(Given exercise)
Take the lines from the head of the listing through the one bearing "S.camera = co" and copy them exactly, leaving every picture out.

··· Dataset content ···

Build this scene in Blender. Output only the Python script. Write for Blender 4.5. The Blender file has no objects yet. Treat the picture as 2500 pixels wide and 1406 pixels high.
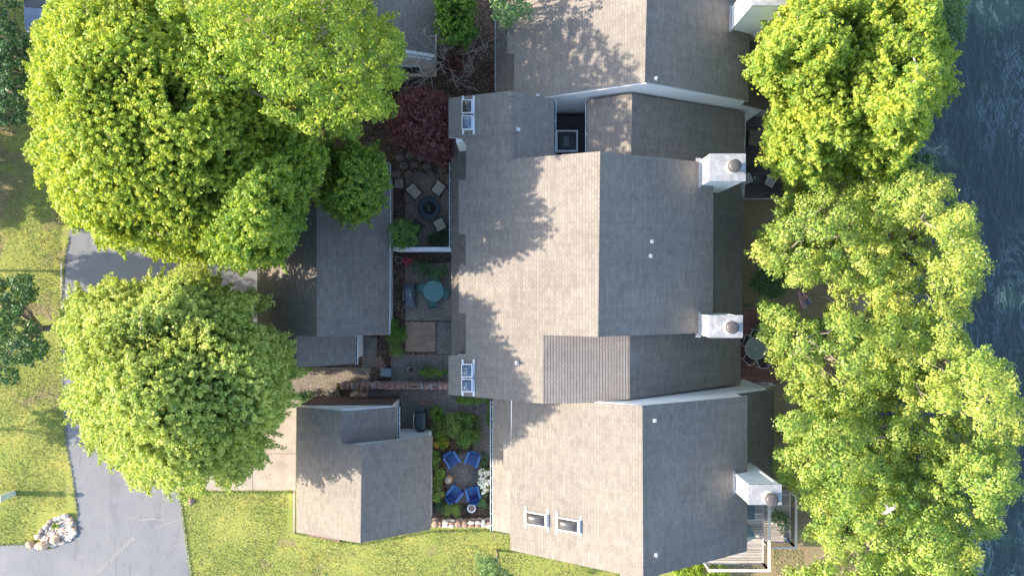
import bpy, math, random
import numpy as np
from mathutils import Vector, Matrix

S = bpy.context.scene
COL = S.collection
R = math.radians
random.seed(7)
rng = np.random.default_rng(11)

# ------------------------------------------------------------ camera, sky, sun
CH = 40.0            # drone height above the ground
FPX = 1689.0         # focal length in photo pixels (photo is 2500 wide)
cam = bpy.data.cameras.new("camera")
cam.sensor_width = 36.0
cam.lens = 36.0 * FPX / 2500.0
cam.clip_end = 2000.0
co = bpy.data.objects.new("camera", cam)
co.location = (0, 0, CH)
COL.objects.link(co)
S.camera = co

SUN_EL, SUN_AZ = 24.0, 271.5      # degrees; compass azimuth, picture up is north
w = bpy.data.worlds.new("World")
S.world = w
w.use_nodes = True
nt = w.node_tree
nt.nodes.clear()
sky = nt.nodes.new("ShaderNodeTexSky")
sky.sky_type = 'NISHITA'
sky.sun_disc = False
sky.sun_elevation = R(SUN_EL)
sky.sun_rotation = R(SUN_AZ)
sky.air_density = 1.0
sky.dust_density = 1.2
bg = nt.nodes.new("ShaderNodeBackground")
bg.inputs[1].default_value = 0.15
wo = nt.nodes.new("ShaderNodeOutputWorld")
nt.links.new(sky.outputs[0], bg.inputs[0])
nt.links.new(bg.outputs[0], wo.inputs[0])
sl = bpy.data.lights.new("sun", 'SUN')
sl.energy = 3.5
sl.angle = R(0.55)
sl.color = (1.0, 0.87, 0.70)
so = bpy.data.objects.new("sun", sl)
az = R(SUN_AZ)
tosun = Vector((math.sin(az) * math.cos(R(SUN_EL)), math.cos(az) * math.cos(R(SUN_EL)), math.sin(R(SUN_EL))))
so.rotation_euler = tosun.to_track_quat('Z', 'Y').to_euler()
so.location = tosun * 80
COL.objects.link(so)
S.view_settings.view_transform = 'Standard'
S.view_settings.look = 'None'
S.view_settings.exposure = 2.03
S.view_settings.gamma = 1.0
S.cycles.max_bounces = 6
S.cycles.transparent_max_bounces = 6

# ------------------------------------------------------------ helpers
def W(px, py, z=0.0):
    k = (CH - z) / FPX
    return Vector(((px - 1250) * k, -(py - 703) * k, z))

def plane3(a, b, c):
    A, B, C = W(*a), W(*b), W(*c)
    n = (B - A).cross(C - A).normalized()
    if n.z < 0: n = -n
    return (n, A.dot(n))

def hit(pl, px, py):
    n, d = pl
    o = Vector((0, 0, CH)); dr = W(px, py, 0) - o
    t = (d - n.dot(o)) / n.dot(dr)
    return o + dr * t

def zat(pl, x, y):
    n, d = pl
    return (d - n.x * x - n.y * y) / n.z

def tag(o, label=None, cat=None, group=None, kind=None):
    if label: o['label'] = label
    if cat: o['category'] = cat
    if group: o['group'] = group
    if kind: o['kind'] = kind
    return o

def empty(name, loc, rz=0, label=None, cat=None, group=None):
    o = bpy.data.objects.new(name, None)
    o.empty_display_size = 0.2
    o.location = loc
    o.rotation_euler = (0, 0, rz)
    COL.objects.link(o)
    return tag(o, label, cat, group)

def copy_tree(o, parent=None):
    c = o.copy(); COL.objects.link(c); c.parent = parent
    for ch in list(o.children): copy_tree(ch, c)
    return c

class MB:
    """collects shapes, builds ONE mesh object"""
    def __init__(s): s.v = []; s.f = []; s.m = []; s.sm = []
    def add(s, vs, fs, mi=0, M=None, smooth=False):
        b = len(s.v)
        for p in vs:
            p = Vector(p)
            if M is not None: p = M @ p
            s.v.append(p)
        for f in fs:
            s.f.append([b + i for i in f]); s.m.append(mi); s.sm.append(smooth)
        return s
    def box(s, c, d, rz=0, mi=0, M=None, ch=0.0):
        x, y, z = [q / 2 for q in d]
        T = Matrix.Translation(Vector(c)) @ Matrix.Rotation(rz, 4, 'Z')
        if M is not None: T = M @ T
        if ch <= 0:
            vs = [(i, j, k) for k in (-z, z) for (i, j) in ((-x, -y), (x, -y), (x, y), (-x, y))]
            fs = [(3, 2, 1, 0), (4, 5, 6, 7), (0, 1, 5, 4), (1, 2, 6, 5), (2, 3, 7, 6), (3, 0, 4, 7)]
        else:
            c_ = min(ch, x * .9, y * .9, z * .9)
            def ring(a, b, zz, k): return [(-a + k, -b, zz), (a - k, -b, zz), (a, -b + k, zz), (a, b - k, zz), (a - k, b, zz), (-a + k, b, zz), (-a, b - k, zz), (-a, -b + k, zz)]
            rings = [ring(x - c_, y - c_, -z, c_ * .5), ring(x, y, -z + c_, c_), ring(x, y, z - c_, c_), ring(x - c_, y - c_, z, c_ * .5)]
            vs = sum(rings, [])
            fs = [tuple(range(7, -1, -1)), tuple(range(24, 32))]
            for r in range(3):
                for i in range(8):
                    j = (i + 1) % 8
                    fs.append((r * 8 + i, r * 8 + j, r * 8 + 8 + j, r * 8 + 8 + i))
        return s.add(vs, fs, mi, T)
    def lathe(s, c, prof, n=20, mi=0, M=None, smooth=True, cap=True, sx=1, sy=1):
        vs = []; fs = []
        for (r, z) in prof:
            for i in range(n):
                a = 2 * math.pi * i / n
                vs.append((c[0] + r * math.cos(a) * sx, c[1] + r * math.sin(a) * sy, c[2] + z))
        for k in range(len(prof) - 1):
            for i in range(n):
                j = (i + 1) % n
                fs.append((k * n + i, k * n + j, k * n + n + j, k * n + n + i))
        s.add(vs, fs, mi, M, smooth)
        if cap:
            b = len(s.v) - len(vs)
            s.f.append([b + i for i in range(n - 1, -1, -1)]); s.m.append(mi); s.sm.append(False)
            k = (len(prof) - 1) * n
            s.f.append([b + k + i for i in range(n)]); s.m.append(mi); s.sm.append(False)
        return s
    def tube(s, pts, rad, n=8, mi=0, M=None):
        pts = [Vector(p) for p in pts]
        if not isinstance(rad, (list, tuple)): rad = [rad] * len(pts)
        vs = []; fs = []
        up = Vector((0.13, 0.27, 1)).normalized()
        for i, p in enumerate(pts):
            d = (pts[min(i + 1, len(pts) - 1)] - pts[max(i - 1, 0)])
            if d.length < 1e-6: d = Vector((0, 0, 1))
            d.normalize()
            a = d.cross(up)
            if a.length < .05: a = d.cross(Vector((1, 0, 0)))
            a.normalize(); b = d.cross(a)
            for k in range(n):
                t = 2 * math.pi * k / n
                vs.append(p + (a * math.cos(t) + b * math.sin(t)) * rad[i])
        for i in range(len(pts) - 1):
            for k in range(n):
                j = (k + 1) % n
                fs.append((i * n + k, i * n + n + k, i * n + n + j, i * n + j))
        s.add(vs, fs, mi, M, True)
        b = len(s.v) - len(vs)
        s.f.append([b + k for k in range(n)]); s.m.append(mi); s.sm.append(False)
        k0 = (len(pts) - 1) * n
        s.f.append([b + k0 + k for k in range(n - 1, -1, -1)]); s.m.append(mi); s.sm.append(False)
        return s
    def prism(s, poly, z0, z1, mi=0, M=None):
        n = len(poly)
        vs = [(p[0], p[1], z0) for p in poly] + [(p[0], p[1], z1) for p in poly]
        fs = [tuple(range(n - 1, -1, -1)), tuple(range(n, 2 * n))]
        for i in range(n):
            j = (i + 1) % n
            fs.append((i, j, n + j, n + i))
        return s.add(vs, fs, mi, M)
    def rock(s, c, r, seed=0, mi=0, sz=.7, n1=8, n2=5):
        rr = random.Random(seed)
        vs = [(c[0], c[1], c[2] - r[2] * .6)]; fs = []
        for k in range(1, n2):
            ph = math.pi * k / n2
            for i in range(n1):
                a = 2 * math.pi * (i + .5 * (k % 2)) / n1
                q = .8 + .38 * rr.random()
                vs.append((c[0] + r[0] * math.sin(ph) * math.cos(a) * q, c[1] + r[1] * math.sin(ph) * math.sin(a) * q, c[2] - r[2] * math.cos(ph) * (.85 + .2 * rr.random())))
        vs.append((c[0], c[1], c[2] + r[2] * .9)); t = len(vs) - 1
        for i in range(n1):
            j = (i + 1) % n1
            fs.append((0, 1 + j, 1 + i))
            for k in range(n2 - 2):
                fs.append((1 + k * n1 + i, 1 + k * n1 + j, 1 + (k + 1) * n1 + j, 1 + (k + 1) * n1 + i))
            fs.append((1 + (n2 - 2) * n1 + i, 1 + (n2 - 2) * n1 + j, t))
        return s.add(vs, fs, mi)
    def build(s, name, mats, parent=None, loc=None):
        me = bpy.data.meshes.new(name)
        me.from_pydata([tuple(v) for v in s.v], [], s.f)
        if not isinstance(mats, (list, tuple)): mats = [mats]
        for m in mats: me.materials.append(m)
        me.polygons.foreach_set("material_index", s.m)
        me.polygons.foreach_set("use_smooth", s.sm)
        me.update()
        o = bpy.data.objects.new(name, me)
        COL.objects.link(o)
        if parent is not None:
            o.parent = parent
            if loc is None:
                pass
        if loc is not None: o.location = loc
        return o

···

(Solution)
Build this scene in Blender. Output only the Python script. Write for Blender 4.5. The Blender file has no objects yet. Treat the picture as 2500 pixels wide and 1406 pixels high.
import bpy, math, random
import numpy as np
from mathutils import Vector, Matrix

S = bpy.context.scene
COL = S.collection
R = math.radians
random.seed(7)
rng = np.random.default_rng(11)

# ------------------------------------------------------------ camera, sky, sun
CH = 40.0            # drone height above the ground
FPX = 1689.0         # focal length in photo pixels (photo is 2500 wide)
cam = bpy.data.cameras.new("camera")
cam.sensor_width = 36.0
cam.lens = 36.0 * FPX / 2500.0
cam.clip_end = 2000.0
co = bpy.data.objects.new("camera", cam)
co.location = (0, 0, CH)
COL.objects.link(co)
S.camera = co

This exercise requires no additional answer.